Milan Fashion Week: Fendi, Pucci, & Max Mara

Colleen Barry READ TIME: 4 MIN.

Milan designers looked to the sea and the forest for inspiration for warm weather looks being previewed during Milan Fashion Week.

After a drenching opening day, the sun came out for the second day of womenswear previews for next spring and summer on Thursday, lightening moods and allowing the fashion crowd again to show off its style prowess on the streets of Milan, after a day spent dashing from cabs and cars to umbrellas.

Some highlights from Thursday's shows:

FENDI
Maid Marian wouldn't have needed Robin Hood to defend her in these threads and skins.

Karl Lagerfeld's new looks for Fendi projected both feminine strength - with braided leather mimicking bodice armor - and romanticism, with the flowing chiffony skirts and smocked fronts.
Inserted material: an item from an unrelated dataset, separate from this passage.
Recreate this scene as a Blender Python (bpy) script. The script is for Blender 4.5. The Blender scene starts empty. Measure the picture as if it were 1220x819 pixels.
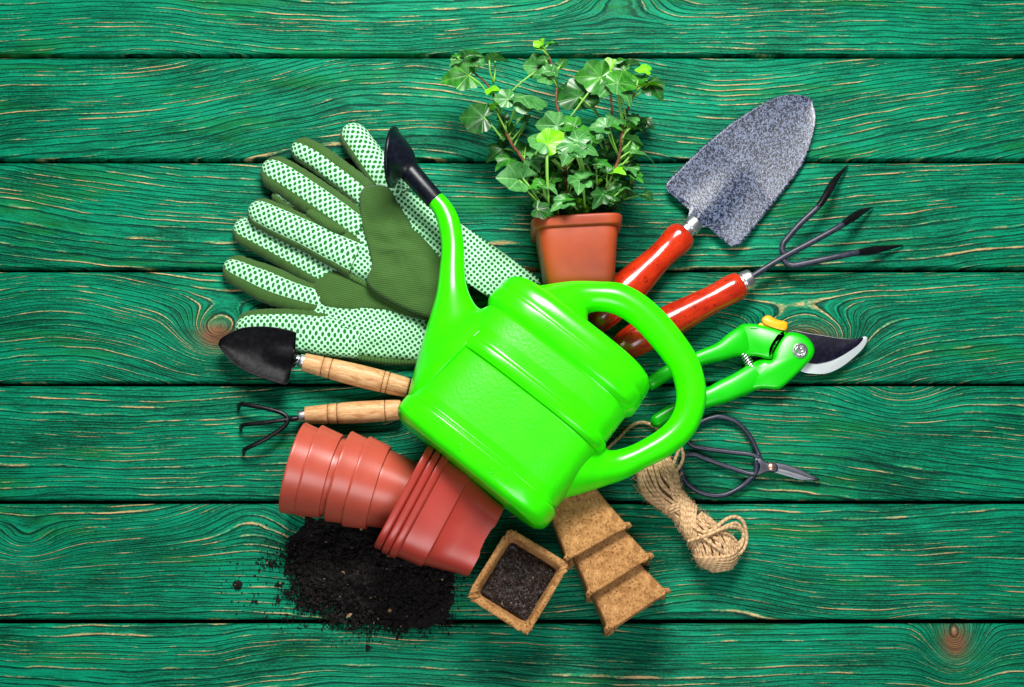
import bpy, math, random
from mathutils import Vector, Matrix, noise as mnoise
random.seed(7)
PI = math.pi
U = 0.0008                      # metres on the table per picture pixel at the aim point
TILT = math.radians(11.7)
TANW = 0.72                     # sensor width / focal length (36 / 50)
D = 1220 * U / TANW
CAM = Vector((0, -D * math.sin(TILT), D * math.cos(TILT)))
RX = Matrix.Rotation(TILT, 3, 'X')
scene = bpy.context.scene
COL = scene.collection

# ------------------------------------------------------------------ geometry helpers
def ray(x, y):
    return RX @ Vector(((x - 610) / 1220 * TANW, -(y - 409.5) / 1220 * TANW, -1))
def P(x, y, z=0.0):
    d = ray(x, y)
    return CAM + d * ((z * U - CAM.z) / d.z)
def sc(x, y, z=0.0):            # metres per pixel at that spot
    d = ray(x, y)
    return (z * U - CAM.z) / d.z / D * U
def nz(x, y, z=0.0): return mnoise.noise(Vector((x, y, z)))
def lerp(a, b, t): return a + (b - a) * t
def crom(pts, per=8, closed=False):
    n, out = len(pts), []
    rng = range(n if closed else n - 1)
    for i in rng:
        g = (lambda k: pts[k % n]) if closed else (lambda k: pts[max(0, min(n - 1, k))])
        p0, p1, p2, p3 = g(i - 1), g(i), g(i + 1), g(i + 2)
        for s in range(per):
            t = s / per
            out.append(tuple(0.5 * (2 * b + (c - a) * t + (2 * a - 5 * b + 4 * c - d) * t * t + (3 * b - a - 3 * c + d) * t ** 3)
                             for a, b, c, d in zip(p0, p1, p2, p3)))
    if not closed: out.append(tuple(pts[-1]))
    return out
def resample(pts, n, closed=False):
    q = list(pts) + ([pts[0]] if closed else [])
    L = [0.0]
    for a, b in zip(q, q[1:]): L.append(L[-1] + math.dist(a[:2], b[:2]))
    out, k, m = [], 0, (n if closed else n - 1)
    for i in range(n):
        s = L[-1] * i / m
        while k < len(L) - 2 and L[k + 1] < s: k += 1
        t = (s - L[k]) / max(1e-9, L[k + 1] - L[k])
        out.append(tuple(lerp(a, b, t) for a, b in zip(q[k], q[k + 1])))
    return out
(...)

She is a soft warrior, who only brings out her menacing side when warranted, striding through the forest in woven leather panties and a leather top with braided neckline, or more stealthily in a silken bubble mini-dress with blousy sleeves and a smocked bodice.

Silvia Venturini Fendi said the looks belonged in a "concrete forest," pointing to the angular sculpted trees decorating the showroom walls.

"It is childish in a way. Also the craftsmanship. The flowers, the smocking, and the braiding, the micro-stitching," Fendi said.

The colors were that of the forest, with olive greens approaching browns, while opposing shades of reds or blues were mixed together. Models wore a strong stripe of eye shadow at the brow, a pretty war paint. Shoes were mostly sculpted high heels in leather, at times multi-colored, and also satin.

Fendi being Fendi, there were also summer furs, good for the forest, but "good also in the air conditioning," quipped Fendi.

PUCCI
Massimo Giorgetti took cues from the natural world for his first collection as creative director at Pucci, sending a hint of the natural wonders to come with the invitation adorned with a colorful melange of feathers.

And there were feathers, and fur, and even a flash of a tropical print, but the dominant reference was the sea.

Models appeared to be playfully caught in net dresses, along with a catch of colorful fish adorning the frocks. In keeping with the theme, pearls accented the high-heeled and flat sandals, while big dangly earrings that resembled fish bones hung from one ear.

Giorgetti mixed materials and styles for his debut Pucci collection, layering strappy sequin dresses over long-sleeve lace or pleated sheaths. In one of his more inventive plays, the designer created a graphically inspired leather bodice worn, in one instance, over a peach pleated sheath.

He also played with volumes with sheer black or white tops with matching sheer pants, decoratively adorned with dramatic appliques of like-colored shells, which cleverly created modesty.

Fur softened slippers, a Milan trend in recent seasons. Feathers, rather than mere accents, appeared as a 2-D print.

MAX MARA
Max Mara looks for next summer are a little bit Long John Silver, Captain Ahab and saucy wench all thrown in together.

Max Mara reinterpreted nautical looks with a slightly off-kilter yet disciplined rendering of popular themes. There were stripes, sturdy chords and shiny buttons all in a row to be sure, but all deployed with whimsy.

Nautical rope was both a motif on silken printed dresses, and a material, forming chunky drawstrings on the hemline or the plunging back of a spicy top. The look was suggestive of a stylish sack the likes of which never saw the inside of a ship's hull.

Childlike motifs kept up the light-hearted spirit of the collection, with porpoises, seagulls and sails printed on leather sailor's duffels and the brand's flagship JBag.

The season's must-have T-shirt features a portal hole showing a sailing ship on calm seas. Stars branded sweaters and decorated suits with double-breasted jackets, deliberately unevenly buttoned, and wide-legged, high-waist trousers. Shirt sleeves were worn long, covering the hands. Shoes were chunky platforms, while the color palette stayed true to the theme with red, yellow and navy blue.